True, Nokia had lost a lot of ground especially in the US to Apple, Blackberry and Android, but in the rest of the world including the two biggest markets China and India it was still a giant. Elop need not have really panicked. Nokia's inability to make a dent in the highly competative US market with 296 million connections for its 307 million people was worrying but not really devastating. Emerging economies today account for 4 out of 5 mobile connections with China having 812 million mobile phones for a population of 1331 million and India having 693 million units for its 1155 million people, and Nokia was still growing in those markets.

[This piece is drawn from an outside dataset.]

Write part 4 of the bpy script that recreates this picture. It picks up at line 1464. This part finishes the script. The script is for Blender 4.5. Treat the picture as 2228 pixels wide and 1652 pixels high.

Though Symbian was loosing ground, the Windows is not a winner either. As a matter of fact the graph above shows a steeper decline for Windows OS. Nokia should have approached Google, Blackberry as well as Apple for their OS retaining the Symbian as a multi pronged strategy, and concentrated on selling more handsets. It is quite possible that at least two of the three succesful Operating System companies would have agreed considering that Nokia still sold 461 million handsets and 111 million smartphones globally in 2010 which was more than its next three competitors combined. Instead Elop chose a Microsoft OS which to say the least has over the years lost ground in the highly pro-active and competative industry.

There are 3 reasons why Nokia and Windows collaboration would fail though their combined strength in the Ecosystem may theoritically improve. Windows is woefully behind Apple, Android and Blackberry in the Apps business and may never catch up. The smartphone world needs 4 to 5 operating system versions a year as provided by the lead players as against 1 to 2 as provided in the Microsoft culture. The time to market in the fast moving mobile market is 2 weeks but Elop is talking of shipping a variety of WP7 phones by early next year. By then the mobile world would have changed on the head and Nokia could be really struggling for breath despite having the courage to jump from a burning ship.